Inflation Is Back: What To Do?
Inflation has reared its ugly head and it is downright frightening to many people. There are a lot of investors who have never even had to see inflation in any sort of major way. But how times have changed.
Inflation is now running at 6.2% annually, a 31 year high. What can investors do in a climate like this?
Compared to History
We have to go back to the early 80s to see inflation that was really scary. We are talking above 10% for many years and interest rates that were in double digits. Imagine a 15% mortgage today! That is what people saw in the 70s and early 80s. Today many people simply wouldn’t buy a home with mortgage rates that high.
Even with inflation tripling from last year’s levels, interest rates have barely budged due to the Federal Reserve buying up billions of dollars’ worth of bonds and the fact that many believe inflation won’t last.
Inflation and Retirement
Inflation erodes fixed income. Bonds do terribly during high inflationary times unless you buy the yields that should have risen. If you own a 30 year bond with a 2% interest rate and inflation is at 5% for those 30 years, well you lose 3% per year. Your annual real returns is negative!
Investments and Inflation
Let’s look at some investments and how they might be affected by inflation. First, we have savings accounts. In theory, their interest rate should rise with inflation and you would see that increased interest rate in your bank accounts. As mentioned previously though, this hasn’t happened yet and anybody with a bank savings accounts is currently getting a negative interest rate.
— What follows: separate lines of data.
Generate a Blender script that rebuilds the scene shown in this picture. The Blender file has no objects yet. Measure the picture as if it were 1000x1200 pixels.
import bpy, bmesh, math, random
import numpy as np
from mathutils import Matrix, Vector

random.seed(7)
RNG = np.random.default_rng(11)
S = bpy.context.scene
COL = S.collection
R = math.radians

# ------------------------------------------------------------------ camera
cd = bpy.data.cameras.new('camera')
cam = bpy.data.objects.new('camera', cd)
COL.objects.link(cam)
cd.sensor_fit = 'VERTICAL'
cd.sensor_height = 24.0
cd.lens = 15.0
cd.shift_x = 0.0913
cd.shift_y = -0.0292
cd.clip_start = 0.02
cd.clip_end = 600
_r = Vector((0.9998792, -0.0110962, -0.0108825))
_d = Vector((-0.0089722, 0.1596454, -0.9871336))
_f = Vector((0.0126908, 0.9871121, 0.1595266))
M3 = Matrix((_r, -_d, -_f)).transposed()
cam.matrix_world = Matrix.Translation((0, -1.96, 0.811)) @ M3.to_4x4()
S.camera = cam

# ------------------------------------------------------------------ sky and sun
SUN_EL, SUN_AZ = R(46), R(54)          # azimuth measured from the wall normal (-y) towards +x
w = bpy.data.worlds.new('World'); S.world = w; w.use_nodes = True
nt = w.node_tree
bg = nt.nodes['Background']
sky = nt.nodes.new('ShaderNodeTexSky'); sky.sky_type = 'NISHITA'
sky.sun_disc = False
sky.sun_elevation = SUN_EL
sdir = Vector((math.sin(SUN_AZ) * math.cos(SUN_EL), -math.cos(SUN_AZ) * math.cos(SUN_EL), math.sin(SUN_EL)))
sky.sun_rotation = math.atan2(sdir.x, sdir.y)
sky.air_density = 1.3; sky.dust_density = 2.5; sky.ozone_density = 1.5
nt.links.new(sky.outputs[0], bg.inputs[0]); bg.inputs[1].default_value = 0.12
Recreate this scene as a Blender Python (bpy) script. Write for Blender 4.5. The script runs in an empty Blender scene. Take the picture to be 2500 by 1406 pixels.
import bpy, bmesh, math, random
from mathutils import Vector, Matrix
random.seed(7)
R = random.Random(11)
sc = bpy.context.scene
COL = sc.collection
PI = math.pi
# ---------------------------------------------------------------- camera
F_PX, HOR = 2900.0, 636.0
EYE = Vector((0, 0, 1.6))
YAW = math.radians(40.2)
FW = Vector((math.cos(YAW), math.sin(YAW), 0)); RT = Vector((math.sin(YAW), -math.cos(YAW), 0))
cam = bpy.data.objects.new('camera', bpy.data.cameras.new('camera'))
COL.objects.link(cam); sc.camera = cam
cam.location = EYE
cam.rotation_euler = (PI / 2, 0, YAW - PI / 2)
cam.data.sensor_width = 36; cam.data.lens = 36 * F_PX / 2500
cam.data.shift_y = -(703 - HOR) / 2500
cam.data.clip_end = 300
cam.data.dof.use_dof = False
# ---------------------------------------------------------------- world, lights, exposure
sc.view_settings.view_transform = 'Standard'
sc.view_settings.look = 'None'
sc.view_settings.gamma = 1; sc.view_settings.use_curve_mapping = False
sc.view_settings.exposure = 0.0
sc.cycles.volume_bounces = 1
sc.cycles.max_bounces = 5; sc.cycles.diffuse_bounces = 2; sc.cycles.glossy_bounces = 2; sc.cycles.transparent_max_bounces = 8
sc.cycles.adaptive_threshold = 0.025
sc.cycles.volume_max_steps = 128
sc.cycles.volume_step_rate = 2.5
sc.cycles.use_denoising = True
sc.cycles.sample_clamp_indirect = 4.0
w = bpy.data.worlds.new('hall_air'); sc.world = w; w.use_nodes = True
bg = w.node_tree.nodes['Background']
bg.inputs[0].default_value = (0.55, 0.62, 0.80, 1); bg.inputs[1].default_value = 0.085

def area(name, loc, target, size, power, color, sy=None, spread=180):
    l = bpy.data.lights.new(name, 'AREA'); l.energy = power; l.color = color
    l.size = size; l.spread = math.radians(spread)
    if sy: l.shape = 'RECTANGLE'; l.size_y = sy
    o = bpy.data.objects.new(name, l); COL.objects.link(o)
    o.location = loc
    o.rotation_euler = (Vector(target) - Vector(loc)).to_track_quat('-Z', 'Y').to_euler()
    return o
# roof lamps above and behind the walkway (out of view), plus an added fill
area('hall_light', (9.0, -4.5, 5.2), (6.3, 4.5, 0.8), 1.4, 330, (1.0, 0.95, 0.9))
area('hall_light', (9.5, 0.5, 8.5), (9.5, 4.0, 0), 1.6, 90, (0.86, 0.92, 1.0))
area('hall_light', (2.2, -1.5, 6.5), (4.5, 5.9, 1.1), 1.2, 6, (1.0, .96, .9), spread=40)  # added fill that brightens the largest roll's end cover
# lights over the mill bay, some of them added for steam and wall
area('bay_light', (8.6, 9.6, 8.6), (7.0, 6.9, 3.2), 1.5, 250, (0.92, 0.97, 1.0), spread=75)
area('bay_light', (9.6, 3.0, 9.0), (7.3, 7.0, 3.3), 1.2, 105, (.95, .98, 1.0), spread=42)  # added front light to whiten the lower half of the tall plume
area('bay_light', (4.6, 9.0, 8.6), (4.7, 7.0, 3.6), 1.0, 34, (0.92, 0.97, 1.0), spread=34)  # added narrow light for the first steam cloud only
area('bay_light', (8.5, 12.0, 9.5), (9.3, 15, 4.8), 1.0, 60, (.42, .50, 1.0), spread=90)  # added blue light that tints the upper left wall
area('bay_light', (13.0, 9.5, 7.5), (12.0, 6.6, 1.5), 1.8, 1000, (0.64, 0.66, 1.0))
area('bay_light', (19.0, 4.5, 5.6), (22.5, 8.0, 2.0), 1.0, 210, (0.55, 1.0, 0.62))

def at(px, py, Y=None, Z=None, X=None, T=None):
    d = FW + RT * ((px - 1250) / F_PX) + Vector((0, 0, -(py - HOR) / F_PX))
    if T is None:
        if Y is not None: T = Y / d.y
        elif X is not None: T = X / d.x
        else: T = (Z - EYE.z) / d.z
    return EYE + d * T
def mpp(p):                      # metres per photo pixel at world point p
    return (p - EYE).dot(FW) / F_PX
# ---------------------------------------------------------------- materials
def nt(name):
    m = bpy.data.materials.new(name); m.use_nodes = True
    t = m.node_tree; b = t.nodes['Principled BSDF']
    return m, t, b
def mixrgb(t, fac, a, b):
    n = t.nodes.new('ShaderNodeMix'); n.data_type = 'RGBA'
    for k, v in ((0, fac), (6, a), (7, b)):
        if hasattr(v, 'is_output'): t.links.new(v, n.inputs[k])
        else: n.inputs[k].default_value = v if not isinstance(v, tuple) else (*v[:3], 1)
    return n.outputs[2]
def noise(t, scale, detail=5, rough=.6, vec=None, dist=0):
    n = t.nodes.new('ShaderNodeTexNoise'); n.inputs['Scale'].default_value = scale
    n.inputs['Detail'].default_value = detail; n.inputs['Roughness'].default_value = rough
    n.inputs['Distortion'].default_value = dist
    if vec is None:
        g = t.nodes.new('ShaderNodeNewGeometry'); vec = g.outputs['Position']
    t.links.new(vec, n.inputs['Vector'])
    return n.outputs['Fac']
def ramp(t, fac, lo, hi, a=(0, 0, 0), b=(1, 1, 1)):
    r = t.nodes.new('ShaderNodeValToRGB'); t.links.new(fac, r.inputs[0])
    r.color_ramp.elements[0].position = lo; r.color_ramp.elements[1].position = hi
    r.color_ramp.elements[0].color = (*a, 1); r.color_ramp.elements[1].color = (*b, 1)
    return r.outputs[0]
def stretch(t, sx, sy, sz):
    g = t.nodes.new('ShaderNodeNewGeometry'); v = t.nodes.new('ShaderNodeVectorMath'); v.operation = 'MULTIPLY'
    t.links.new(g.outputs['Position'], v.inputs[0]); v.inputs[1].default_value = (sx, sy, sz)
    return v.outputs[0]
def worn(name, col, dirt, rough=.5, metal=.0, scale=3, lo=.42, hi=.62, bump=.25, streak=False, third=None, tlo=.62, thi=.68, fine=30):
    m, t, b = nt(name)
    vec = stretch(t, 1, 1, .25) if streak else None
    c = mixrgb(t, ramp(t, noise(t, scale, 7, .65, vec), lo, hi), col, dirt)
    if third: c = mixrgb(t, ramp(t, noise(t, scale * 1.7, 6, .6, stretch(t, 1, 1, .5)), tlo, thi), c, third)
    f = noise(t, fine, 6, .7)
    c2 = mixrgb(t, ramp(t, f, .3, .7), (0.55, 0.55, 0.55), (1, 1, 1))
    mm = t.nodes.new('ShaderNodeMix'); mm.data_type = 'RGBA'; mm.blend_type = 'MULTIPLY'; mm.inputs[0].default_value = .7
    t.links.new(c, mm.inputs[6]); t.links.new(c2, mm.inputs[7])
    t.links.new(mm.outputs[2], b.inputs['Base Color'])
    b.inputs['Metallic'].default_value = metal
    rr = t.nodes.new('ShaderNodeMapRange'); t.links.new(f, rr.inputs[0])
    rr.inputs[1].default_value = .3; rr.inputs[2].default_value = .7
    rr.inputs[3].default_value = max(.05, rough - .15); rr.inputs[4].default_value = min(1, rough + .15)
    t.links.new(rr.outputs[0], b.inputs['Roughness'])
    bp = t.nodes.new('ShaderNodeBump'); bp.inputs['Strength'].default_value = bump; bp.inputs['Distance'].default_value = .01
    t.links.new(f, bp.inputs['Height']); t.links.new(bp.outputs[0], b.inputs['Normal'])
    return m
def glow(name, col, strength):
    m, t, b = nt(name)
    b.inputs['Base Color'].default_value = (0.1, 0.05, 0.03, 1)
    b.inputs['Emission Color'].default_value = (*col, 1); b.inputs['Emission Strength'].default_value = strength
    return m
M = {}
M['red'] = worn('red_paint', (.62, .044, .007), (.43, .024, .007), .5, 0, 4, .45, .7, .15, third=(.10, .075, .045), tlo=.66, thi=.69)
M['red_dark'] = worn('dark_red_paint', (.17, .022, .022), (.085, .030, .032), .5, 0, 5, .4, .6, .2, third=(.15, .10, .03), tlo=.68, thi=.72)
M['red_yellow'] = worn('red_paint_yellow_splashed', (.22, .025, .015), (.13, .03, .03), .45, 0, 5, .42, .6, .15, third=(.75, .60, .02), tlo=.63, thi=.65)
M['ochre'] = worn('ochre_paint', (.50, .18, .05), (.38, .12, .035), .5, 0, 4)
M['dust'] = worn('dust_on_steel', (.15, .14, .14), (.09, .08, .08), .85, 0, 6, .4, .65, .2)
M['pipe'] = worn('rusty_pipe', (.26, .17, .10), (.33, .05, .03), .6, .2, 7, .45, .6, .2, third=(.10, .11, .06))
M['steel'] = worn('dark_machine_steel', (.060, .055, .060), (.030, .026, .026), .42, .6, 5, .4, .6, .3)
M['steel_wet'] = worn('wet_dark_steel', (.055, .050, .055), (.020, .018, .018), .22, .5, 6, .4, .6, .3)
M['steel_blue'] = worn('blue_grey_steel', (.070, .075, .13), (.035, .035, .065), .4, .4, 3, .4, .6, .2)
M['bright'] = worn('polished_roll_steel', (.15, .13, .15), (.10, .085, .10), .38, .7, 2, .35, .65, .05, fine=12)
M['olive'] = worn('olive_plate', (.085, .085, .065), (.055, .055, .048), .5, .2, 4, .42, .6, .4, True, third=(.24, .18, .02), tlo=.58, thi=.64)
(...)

As for bonds, we discussed this already. If you lock yourself into a low yield, you will receive a negative real rate of return if inflation is higher than the yield.
Then there are pensions. If you have a pension with a fixed growth rate of a 0% growth rate (which men do) inflation is a serious risk for you. High inflation for a long time can cut the real value of your pension payments by more than half.
Figuring Out How Inflation Impacts You
You definitely want help from either a financial advisor or from retirement software that helps you plan and run inflation scenarios. If you do want to do it yourself, use WealthTrace to help you with this. You can see projections of your various investments and income and run different scenarios where inflation is higher. You can also see the tax impact of higher inflation over time.
Investments for Inflationary Times
Many people run to Treasury Inflation-Protected Securities (TIPS) when inflation is high. TIPs have their yield adjusted for the consumer inflation rate, which is why they are a great hedge. But, TIPS yields are currently negative, which means even with inflation your real rate of return is less than zero.
When inflation is high I personally like staple stocks with growing dividends such as Procter & Gamble and Wal-Mart. I also like energy stocks such as Exxon, which still sports a 6% dividend yield. These companies generally increase prices during high inflation and that means more revenue and more dividends. This helps offset inflation for the most part.
There are also investments such as gold and land which generally move with the inflation rate. These are good long-term hedges against inflation. The nice thing about gold compared to land is that it is much easier to buy and store and there are not property taxes on it.
Be Ready
Make sure you are ready for sustained inflation. Don’t listen to the economists who are so certain that inflation will go away quickly. Once inflation is embedded into people’s minds, it is generally here for a while. That is what happened in the 70s and 80s. Everybody expected high inflation every year so it was a self-fulfilling prophecy until it was finally broken by Paul Volker and the Federal Reserve when they reined in the money supply.